Excelentísimo señor virrey don Félix María Calleja.
[Añadido posterior]
Excelentísimo señor:
Por lo que pueda importar a la pacificación de mi patria, suplico a vuestra excelencia que el sencillo manifiesto que le dirigí ayer se añada este párrafo:
Por último, en este momento en que por la infinita misericordia de Dios las verdades han disipado mis antiguas ilusiones, quiero pagar un tributo de reconocimiento a la amistad que a tantos infelices he debido, a los cuales exhorto y ruego encarecidamente, por utilidad suya y del mejor servicio de Dios y por el mismo amor que han tenido a nuestro desolada patria, que cesen ya de destruida, que reflejen que no es conforme sino repugnantísimo a la razón sacrificar el bien temporal y espiritual de la presente e inmediatas generaciones por la mayor comodidad y abundancia incierta y muy contingente de las remotas; y dejando las armas que han tomado a mis preceptos, a instancias mías o a mí ejemplo, vuelvan al reposo y seno de sus familias.

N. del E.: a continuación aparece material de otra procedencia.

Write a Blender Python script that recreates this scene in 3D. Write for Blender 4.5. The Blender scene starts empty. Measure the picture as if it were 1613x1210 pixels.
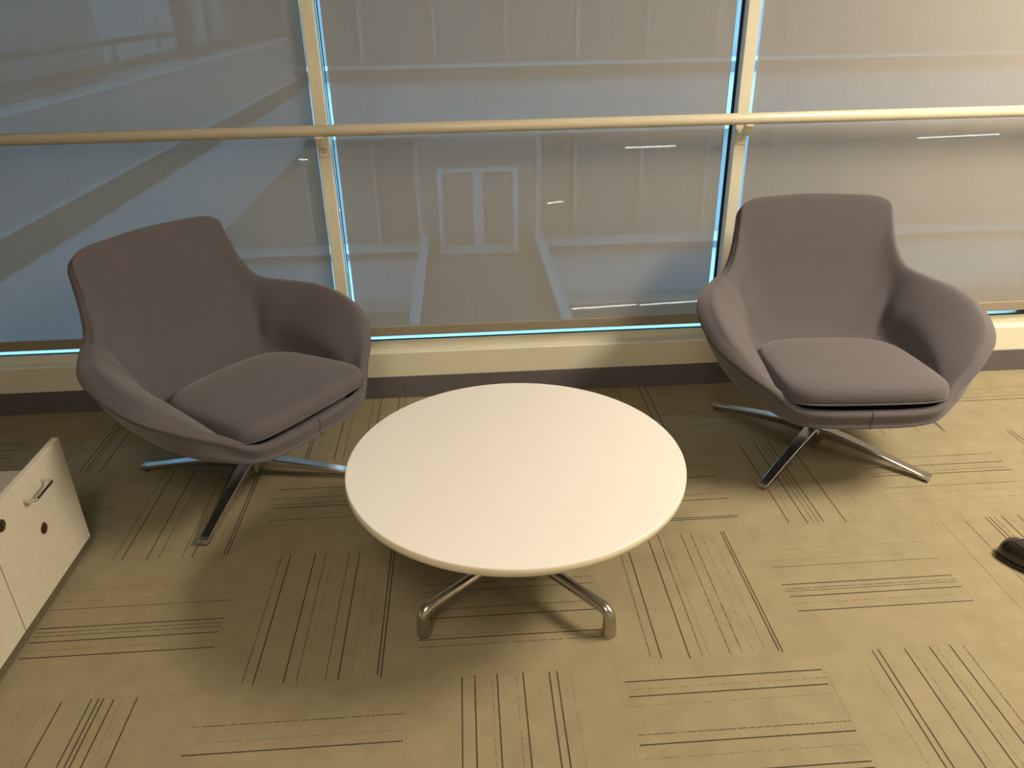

Así nuestra patria volverá más pronto a la prosperidad y sosiego de que carece y de que disfrutaba ciertamente bajo la quieta subordinación y obediencia a nuestros católicos monarcas, y la Iglesia americana recobrará el crédito, el consuelo y gloria que con la insurrección le hemos quitado.
Esto es lo que quiero que se añada al manifiesto y a la súplica que hago a vuestra excelencia, que solicito que se divulguen los sentimientos que contiene, estimulado únicamente de mi conciencia y del deseo del bien general de todos.
Dios guarde a vuestra excelencia muchos años. México, diciembre 11 de 1815. Excelentísimo señor.
José María Morelos.
Excelentísimo señor virrey don Félix María Calleja.
*Documentos Históricos Constitucionales de las Fuerzas Armadas Mexicanas. Senado de la República. México, Primera edición, 1965. Cuatro Tomos. Tomo I. p. 99.
**Gaceta de México, t. IV, núm. 840, pp. 1398-1402, Herrejón Peredo, Morelos II, 1985, doc. 21, p. 454-457.